No queriendo ser menos, y convencido de que el asunto iba a ser redituable, el director de El Mundo, un audaz periodista que se llamaba Martín Luis Guzmán, ofreció a todo aquel que se suscribiera al diario, a razón de quince pesos el semestre, que recibiría de obsequio ¡un aparato de radio! para que escuchase la programación de la emisora, que operaba los martes y los viernes, a partir de las 7 de la noche, y no solo eso; también se podía acudir a ver las transmisiones en vivo, en el número 9 de la calle de Rosales, donde estaban las oficinas y los talleres del periódico. La estación del Buen Tono operaba desde la Plaza de San Juan.

LA LOCURA RADIOFÓNICA

Poco a poco, la emoción por la radio empezó a tomar tintes peculiares. Hubo, naturalmente, apasionados por el nuevo medio del mismo modo que antes los hubo por el cine o por los fonógrafos o “máquinas parlantes”. Los cartonistas de aquellos días se dieron vuelo mofándose de aquellos o aquellas que, embebidos por las transmisiones, que lo mismo eran de música en vivo que de charlas instructivas, dejaban que se cayera el niño o se quemara la sopa, porque nada era tan importante como estar pegado o pegada al aparato receptor.
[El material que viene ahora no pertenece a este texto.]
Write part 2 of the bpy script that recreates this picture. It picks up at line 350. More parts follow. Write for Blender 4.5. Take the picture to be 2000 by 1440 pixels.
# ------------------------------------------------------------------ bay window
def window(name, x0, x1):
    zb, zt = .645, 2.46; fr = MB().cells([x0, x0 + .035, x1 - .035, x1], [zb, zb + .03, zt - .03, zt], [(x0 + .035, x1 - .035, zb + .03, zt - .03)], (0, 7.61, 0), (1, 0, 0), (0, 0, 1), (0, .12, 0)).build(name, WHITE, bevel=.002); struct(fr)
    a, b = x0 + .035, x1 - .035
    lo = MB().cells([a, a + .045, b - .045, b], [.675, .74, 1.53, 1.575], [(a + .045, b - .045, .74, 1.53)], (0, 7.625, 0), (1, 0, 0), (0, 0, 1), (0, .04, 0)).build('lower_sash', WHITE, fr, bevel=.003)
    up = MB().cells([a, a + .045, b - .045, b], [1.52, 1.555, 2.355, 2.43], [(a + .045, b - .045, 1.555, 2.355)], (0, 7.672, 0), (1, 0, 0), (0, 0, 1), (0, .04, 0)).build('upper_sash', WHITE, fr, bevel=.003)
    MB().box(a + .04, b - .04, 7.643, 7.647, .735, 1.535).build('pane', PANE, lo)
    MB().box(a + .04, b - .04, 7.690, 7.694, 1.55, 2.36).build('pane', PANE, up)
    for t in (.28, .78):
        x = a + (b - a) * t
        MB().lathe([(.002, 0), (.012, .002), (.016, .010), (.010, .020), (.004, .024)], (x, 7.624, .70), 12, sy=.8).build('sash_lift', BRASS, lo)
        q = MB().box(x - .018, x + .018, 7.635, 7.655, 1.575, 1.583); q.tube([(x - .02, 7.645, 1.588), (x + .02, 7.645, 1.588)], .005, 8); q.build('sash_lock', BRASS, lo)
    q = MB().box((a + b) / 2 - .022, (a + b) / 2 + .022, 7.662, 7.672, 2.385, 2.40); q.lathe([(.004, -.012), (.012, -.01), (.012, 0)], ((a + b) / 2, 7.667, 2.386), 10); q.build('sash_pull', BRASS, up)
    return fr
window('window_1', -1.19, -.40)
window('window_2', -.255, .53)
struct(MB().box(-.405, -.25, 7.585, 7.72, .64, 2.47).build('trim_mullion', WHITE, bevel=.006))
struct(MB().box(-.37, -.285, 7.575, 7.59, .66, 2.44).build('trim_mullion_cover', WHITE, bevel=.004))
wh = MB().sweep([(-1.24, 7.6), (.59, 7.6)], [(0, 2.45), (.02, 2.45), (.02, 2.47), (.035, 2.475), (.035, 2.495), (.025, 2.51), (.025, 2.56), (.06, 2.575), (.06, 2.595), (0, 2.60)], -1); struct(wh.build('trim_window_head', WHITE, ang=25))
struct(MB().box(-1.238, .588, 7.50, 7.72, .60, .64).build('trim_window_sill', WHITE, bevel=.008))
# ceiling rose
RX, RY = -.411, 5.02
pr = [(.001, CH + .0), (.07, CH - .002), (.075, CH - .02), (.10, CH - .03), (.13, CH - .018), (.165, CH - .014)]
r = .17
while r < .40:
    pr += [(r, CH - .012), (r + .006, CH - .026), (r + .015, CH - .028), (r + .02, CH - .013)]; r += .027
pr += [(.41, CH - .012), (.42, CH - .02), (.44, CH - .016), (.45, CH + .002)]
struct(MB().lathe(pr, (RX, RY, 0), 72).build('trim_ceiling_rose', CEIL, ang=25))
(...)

Proliferaron los “experimentos” radiofónicos. En ese mismo año, el diario Excelsior dio cuenta de la primera vez que se transmitió música en vivo por la radio: ocurrió nada menos que en “la Casa de Sanborns”, que hoy todo mundo conoce como la Casa de los Azulejos. Aquello fue un éxito, pues no bien se dejaron escuchar las primeras piezas, los residentes de pueblos cercanos a la capital, como Mixcoac, San Ángel y Coyoacán, llegaron llamadas telefónicas de radioescuchas exaltados, que contaban cómo la claridad y la nitidez del sonido eran extraordinarias.

En fin, que muchos de los jóvenes periodistas del momento empezaron a escribir -y a quejarse de vez en cuando- acerca de la radio. Talentos como Carlos Noriega Hope o Salvador Novo advirtieron que, en adelante, los mexicanos habrían de habituarse -y a resignarse- a que la radio llenara todo hueco en su existencia, porque no habría salón, bar, fumadero, cantina, restaurante u hogar, a donde no llegaran las ondas radiofónicas con palabras, con discursos, con música, con lo que fuera, pero ya nunca más se iría. La radio impactaría todos los rincones de la vida humana: hasta la expresión literaria, Se llegaría a saber de uno de los jóvenes y extravagantes escritores del estridentismo, Luis Quintanilla, que solía firmar como Luis Kin Taniya, autor de “Poemas Radiofónicos”, que no necesariamente eran para que se transmitieran por radio, sino porque tocaban todo eso que era la radio: energía, electricidad, modernidad, novedad.

Tenían razón los periodistas de hace cien años. Tanto así que, poco antes de tirar la toalla en la Secretaría de Educación Pública, José Vasconcelos dejó la iniciativa de crear una estación de radio perteneciente al gobierno mexicano, que la utilizaría con fines educativos. Se tardaron un rato en recuperar la idea, pero en noviembre de 1924, empezaron las transmisiones de la CZE, que, sería el antecedente de lo que los mexicanos conocemos hoy como Radio Educación.

Por cierto, de aquellas primeras radiodifusoras, una sobrevive hasta la fecha: la CYB, que luego se conoció como la XEB, “La B grande de México”, cumple 99 años por estos días.